> _Data_
+--

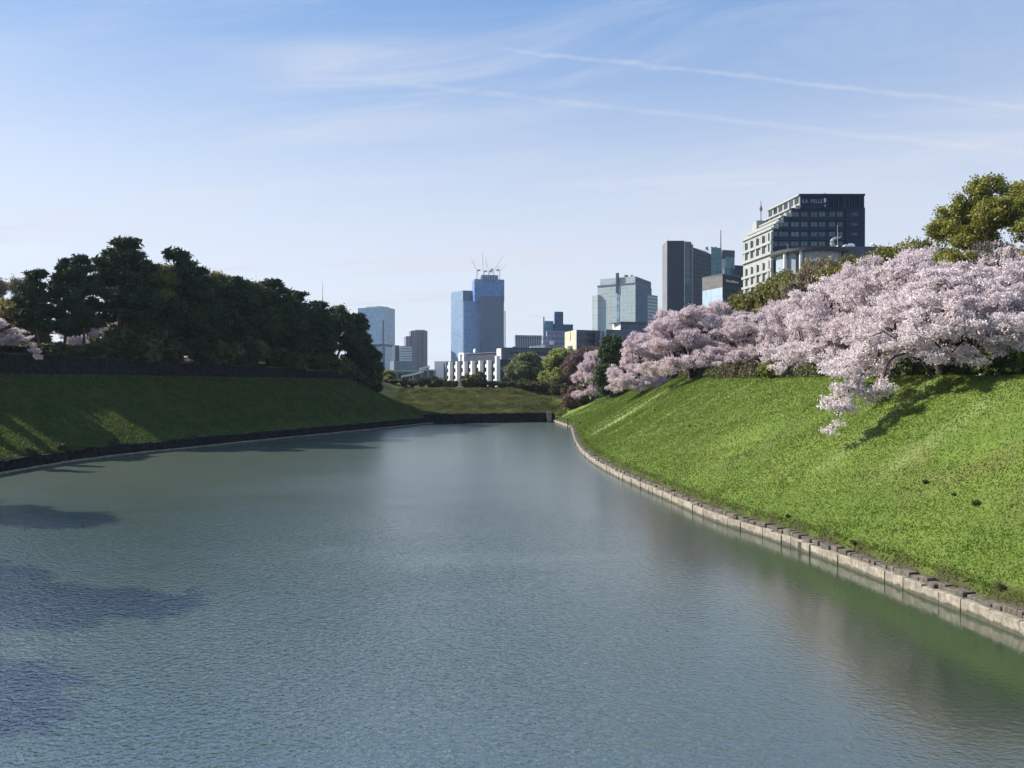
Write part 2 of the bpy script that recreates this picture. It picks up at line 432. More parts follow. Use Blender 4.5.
# ------------------------------------------------------------------ stone walls
def stone_mat(name, a, b, wet):
    m, N, out = new_mat(name)
    p = N.n('ShaderNodeNewGeometry').outputs['Position']
    rnd = N.n('ShaderNodeNewGeometry').outputs['Random Per Island']
    n1 = N.ramp(N.noise(p, 1.3, 6, 0.7), 0.3, 0.7); n2 = N.ramp(N.noise(N.v('MULTIPLY', p, (1, 1, .35)), 4.5, 5, 0.7), 0.35, 0.65)
    c = N.mix(N.m('ADD', N.m('MULTIPLY', n1, .6), N.m('MULTIPLY', rnd, .4)), a, b)
    c = N.mix(N.m('MULTIPLY', n2, .55), c, tuple(k * .35 for k in a))
    z = N.n('ShaderNodeSeparateXYZ', ins={0: p}).outputs[2]
    line = N.ramp(N.m('ADD', z, N.m('MULTIPLY', n1, -.22)), wet, wet - .16)
    c = N.mix(N.m('MULTIPLY', line, .8), c, (0.040, 0.042, 0.026))      # algae up to the high-water mark
    bsdf = N.n('ShaderNodeBsdfPrincipled', ins={'Base Color': c, 'Roughness': .9, 'Specular IOR Level': .2})
    bp = N.n('ShaderNodeBump', ins={'Strength': .8, 'Distance': .06, 'Height': N.noise(p, 6, 6, .7)})
    N.t.links.new(bp.outputs[0], bsdf.inputs['Normal']); N.t.links.new(bsdf.outputs[0], out.inputs[0])
    return m
M_STONE = stone_mat('pale_stone', (0.20, 0.175, 0.14), (0.40, 0.36, 0.29), .16)
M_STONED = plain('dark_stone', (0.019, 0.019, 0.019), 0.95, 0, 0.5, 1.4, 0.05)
M_STONEM = stone_mat('weathered_stone', (0.075, 0.066, 0.052), (0.20, 0.175, 0.14), .1)
M_JOINT = plain('stone_joint', (0.05, 0.045, 0.035), 0.95)
def course(mb, line, side, d0, d1, z0, z1, rng, lmin, lmax, mi, jit=.05, batter=0.05):
    """one course of separate blocks along a line; side +1 puts land on the line's right"""
    seg = np.diff(line, axis=0); L = np.r_[0, np.cumsum(np.linalg.norm(seg, axis=1))]
    s = 0.0
    def at(t, d):
        x = np.interp(t, L, line[:, 0]); y = np.interp(t, L, line[:, 1])
        x2 = np.interp(min(t + 1.5, L[-1]), L, line[:, 0]) - np.interp(max(t - 1.5, 0), L, line[:, 0])
        y2 = np.interp(min(t + 1.5, L[-1]), L, line[:, 1]) - np.interp(max(t - 1.5, 0), L, line[:, 1])
        k = math.hypot(x2, y2)
        return (x + side * y2 / k * d, y - side * x2 / k * d)
    while s < L[-1] - .3:
        l = rng.uniform(lmin, lmax); e = min(s + l, L[-1])
        j, tz = rng.uniform(-jit, jit), rng.uniform(-jit, jit) * .8
        a, b = at(s + .025, d0 + j), at(e - .025, d0 + j + rng.uniform(-jit, jit) * .4)
        c, d = at(e - .025, d1), at(s + .025, d1)
        k = .05
        a2, b2 = at(s + .025 + k, d0 + j + batter), at(e - .025 - k, d0 + j + batter)
        zt = z1 + tz
        lo = [(*a, z0), (*b, z0), (*c, z0), (*d, z0)]
        mid = [(*a, zt - k), (*b, zt - k)]
        hi = [(*a2, zt), (*b2, zt), (*c, zt), (*d, zt)]
        fs = [[lo[0], lo[1], mid[1], mid[0]], [mid[0], mid[1], hi[1], hi[0]], [hi[0], hi[1], hi[2], hi[3]],
              [lo[1], lo[2], hi[2], mid[1]], [mid[1], hi[2], hi[1]], [lo[3], lo[0], mid[0], hi[3]], [mid[0], hi[0], hi[3]], [lo[2], lo[3], hi[3], hi[2]]]
        for f in fs: mb.poly(f if side > 0 else f[::-1], mi)
        s = e
rng = random.Random(4)
rt = RT[RT[:, 1] > -25]
mb = MB()
course(mb, rt, 1, 0.0, 1.0, -1.0, .66, rng, .7, 2.0, 0, .06)
course(mb, rt, 1, 0.34, .95, .60, .94, rng, .25, .9, 1, .11)
course(mb, rt, 1, 0.10, 1.0, -1.0, .60, rng, 8, 9, 2, 0, 0)
tag(mb.build('stone_wall', [M_STONE, M_STONEM, M_JOINT]), 'low two-tier pale stone wall along the sunlit right-hand bank at the water', 'stone wall')
mb = MB()
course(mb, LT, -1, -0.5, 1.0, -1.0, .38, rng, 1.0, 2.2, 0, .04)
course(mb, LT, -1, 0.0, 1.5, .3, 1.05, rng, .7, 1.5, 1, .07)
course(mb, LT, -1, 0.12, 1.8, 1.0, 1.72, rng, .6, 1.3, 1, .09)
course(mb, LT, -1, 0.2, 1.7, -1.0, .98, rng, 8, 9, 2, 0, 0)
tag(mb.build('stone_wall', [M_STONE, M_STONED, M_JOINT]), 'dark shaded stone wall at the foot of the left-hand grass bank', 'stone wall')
mb = MB()
course(mb, FT, -1, 0.0, 1.5, -1.0, .9, rng, .8, 1.8, 1, .1)
course(mb, FT, -1, 0.15, 1.6, .85, 1.75, rng, .8, 1.6, 1, .12)
course(mb, FT, -1, 0.3, 1.8, 1.7, 2.6, rng, .8, 1.6, 1, .14)
tag(mb.build('stone_wall', [M_STONED, M_STONED, M_JOINT]), 'dark stone wall closing the far end of the moat under the olive bank', 'stone wall')
def offset(line, side, dfun):
    t = np.gradient(line, axis=0); t /= np.linalg.norm(t, axis=1)[:, None]
    n = np.c_[t[:, 1], -t[:, 0]] * side
    return line + n * dfun(line[:, 1])[:, None]
WL = resample(offset(LT, -1, lambda y: run_left(y) + .1), 1.0)
WL = WL[WL[:, 1] > 20]
mb = MB()
nrow = 5
rows = [WL[i:i + 13] for i in range(0, len(WL) - 1, 12)]
for w in rows:
    if len(w) < 2: continue
    y = w[:, 1].mean()
    # nearest toe parameter for height
    z0, z1 = float(crest_left(y)) - .5, float(wall_top_left(y))
    for k in range(nrow):
        a, b = z0 + (z1 - z0) * k / nrow, z0 + (z1 - z0) * (k + 1) / nrow
        course(mb, w, -1, .10 * k, 1.6, a, b + .02, rng, .7, 1.5, 0, .07, .04)
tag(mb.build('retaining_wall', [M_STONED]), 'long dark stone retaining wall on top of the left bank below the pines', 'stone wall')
def wall_at(px, off):
    """a point `off` metres behind the retaining wall on the sight line of a column of the view"""
    n = offset(WL, -1, lambda y: np.full(len(y), off))
    s = n[:, 0] - (px - W2) / F * n[:, 1]
    i = np.where(np.sign(s[:-1]) != np.sign(s[1:]))[0]
    if len(i) == 0: i = [int(np.argmin(np.abs(s)))]
    return float(n[i[0], 0]), float(n[i[0], 1])

# ------------------------------------------------------------------ buildings
G0 = 9.2                                       # street level of the city beyond the moat
M_WHITE = plain('white_render', (0.55, 0.55, 0.54), 0.7, 0, 0.1, 0.15)
M_WHITE2 = plain('bright_white_panel', (0.72, 0.72, 0.72), 0.5, 0, 0.06, 0.2)
M_CONC = plain('concrete', (0.33, 0.34, 0.35), 0.8, 0, 0.2, 0.15)
M_DARKC = plain('dark_cladding', (0.025, 0.032, 0.055), 0.5, 0, 0.2, 0.2)
M_SLATE = plain('slate_cladding', (0.085, 0.098, 0.135), 0.6, 0, 0.2, 0.2)
M_BEIGE = plain('beige_tile', (0.46, 0.42, 0.32), 0.75, 0, 0.12, 0.2)
M_ROOFG = plain('roof_grey', (0.22, 0.23, 0.24), 0.8, 0, 0.2, 0.2)
M_STEEL = plain('grey_steel', (0.34, 0.35, 0.37), 0.5, 0.3, 0.15, 0.4)
M_RED = plain('red_paint', (0.45, 0.06, 0.04), 0.5, 0, 0.15, 0.4)
M_GLASSD = glass_mat('dark_window_glass', (0.022, 0.030, 0.040))
M_GLASST = glass_mat('teal_window_glass', (0.040, 0.075, 0.090))
M_NET = facade('blue_safety_net', (0.07, 0.15, 0.36), (0.09, 0.19, 0.43), 5.0, 4.2, .06, .94, .08, .92, .6, .7, .25)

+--

> _Work to be completed_
From the first line above through the line containing "0.36, 0.29), .16)", copy everything exactly, without the pictures.

> _Answer to this task_
Write part 2 of the bpy script that recreates this picture. It picks up at line 432. More parts follow. Use Blender 4.5.
# ------------------------------------------------------------------ stone walls
def stone_mat(name, a, b, wet):
    m, N, out = new_mat(name)
    p = N.n('ShaderNodeNewGeometry').outputs['Position']
    rnd = N.n('ShaderNodeNewGeometry').outputs['Random Per Island']
    n1 = N.ramp(N.noise(p, 1.3, 6, 0.7), 0.3, 0.7); n2 = N.ramp(N.noise(N.v('MULTIPLY', p, (1, 1, .35)), 4.5, 5, 0.7), 0.35, 0.65)
    c = N.mix(N.m('ADD', N.m('MULTIPLY', n1, .6), N.m('MULTIPLY', rnd, .4)), a, b)
    c = N.mix(N.m('MULTIPLY', n2, .55), c, tuple(k * .35 for k in a))
    z = N.n('ShaderNodeSeparateXYZ', ins={0: p}).outputs[2]
    line = N.ramp(N.m('ADD', z, N.m('MULTIPLY', n1, -.22)), wet, wet - .16)
    c = N.mix(N.m('MULTIPLY', line, .8), c, (0.040, 0.042, 0.026))      # algae up to the high-water mark
    bsdf = N.n('ShaderNodeBsdfPrincipled', ins={'Base Color': c, 'Roughness': .9, 'Specular IOR Level': .2})
    bp = N.n('ShaderNodeBump', ins={'Strength': .8, 'Distance': .06, 'Height': N.noise(p, 6, 6, .7)})
    N.t.links.new(bp.outputs[0], bsdf.inputs['Normal']); N.t.links.new(bsdf.outputs[0], out.inputs[0])
    return m
M_STONE = stone_mat('pale_stone', (0.20, 0.175, 0.14), (0.40, 0.36, 0.29), .16)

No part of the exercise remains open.